What Is the Digital Battery Passport?
With the introduction of the Digital Battery Passport, the European Union is setting a new benchmark for transparency, compliance, and lifecycle management in the battery value chain. The Passport is a legally mandated digital dataset that accompanies a battery throughout its entire lifecycle. In accordance with the EU Battery Regulation (Article 77), it becomes mandatory from 18 February 2027 to industrial, electric vehicle (EV) and light mobility batteries.
Each battery is linked to a unique digital identity, enabling authorised parties to access standardised information via interoperable systems. This creates a traceable data layer that links the stages of manufacture, use and disposal – something that has largely been missing from current waste management systems.
Why Was It Introduced?
The regulation is a response to a systemic challenge: fragmented and asymmetrical information flows across the entire life cycle of batteries. For companies responsible for the proper disposal of electronic equipment, this has long led to inefficiencies, safety risks and sub-optimal recycling rates. As the European Commission emphasises, the Digital Battery Passport is intended to close these gaps by ensuring uniform data availability across all stages of the value chain. A key issue it addresses is the lack of clarity regarding end-of-life responsibility, which has historically hindered the implementation of extended producer responsibility (EPR).
Beyond compliance, the passport supports strategic policy objectives, including:
- Increasing material recovery rates for critical raw materials
- Improving traceability and environmental performance
- Enabling circular business models, including second-life applications
In this sense, it is not only a regulatory tool, but also an infrastructure for a data-driven circular economy.
Who Does It Affect?
From a legal perspective, the obligation applies to all economic operators placing relevant batteries on the EU market—manufacturers, importers, distributors, and Original Equipment Manufacturers (OEM). The passport introduces a new level of transparency that will likely become integral to compliance audits, reporting, and process optimization by the availability and expectation of using structured battery data. For producers, this marks a transition from largely material-drivenprocesses to increasingly data-informed decision-making.
What Information Does It Contain?
The Digital Battery Passport consolidates a comprehensive set of technical, environmental, and lifecycle-related data. Importantly, this information is not static but evolves over time, reflecting the battery’s actual use and condition.
Core data categories include:
- Material composition and battery chemistry
- Origin of raw materials and manufacturing details
- Carbon footprint and sustainability metrics
- Performance, durability, and state-of-health data
- Repair, reuse, and repurposing history
- End-of-life handling and recycling instructions
For recyclers, this represents a significant operational shift. Access to standardised, reliable data enables more precise sorting, safer dismantling, and improved recovery of high-value materials. At the same time, it increases transparency regarding compliance with environmental and safety standards.

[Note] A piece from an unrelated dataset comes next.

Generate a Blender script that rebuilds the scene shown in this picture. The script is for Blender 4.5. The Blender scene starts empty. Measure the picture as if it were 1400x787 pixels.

Why Compliance Is Not Optional
The Digital Battery Passport is the first legally binding Digital Product Passport (DPP) in the EU – and as such, it establishes a precedent for other product categories. Its implications go beyond reporting obligations. The passport will be directly linked to regulatory compliance, meaning that non-compliance can restrict market access. In practical terms, this elevates data management and traceability to a critical business function. It affects all players in the value chain, not only the manufacturers: While the highest responsibility of course lies on them, also importers, distributors and other economic players will have to play their role and ensure that all formal requirements of the batteries are met that they would like to put on the market within the EU.
For producers the message is clear:
the transition to a data-centric regulatory environment is underway. Early alignment with the requirements of the Digital Battery Passport will not only ensure compliance but also position companies to operate more efficiently in an increasingly complex and resource-constrained system.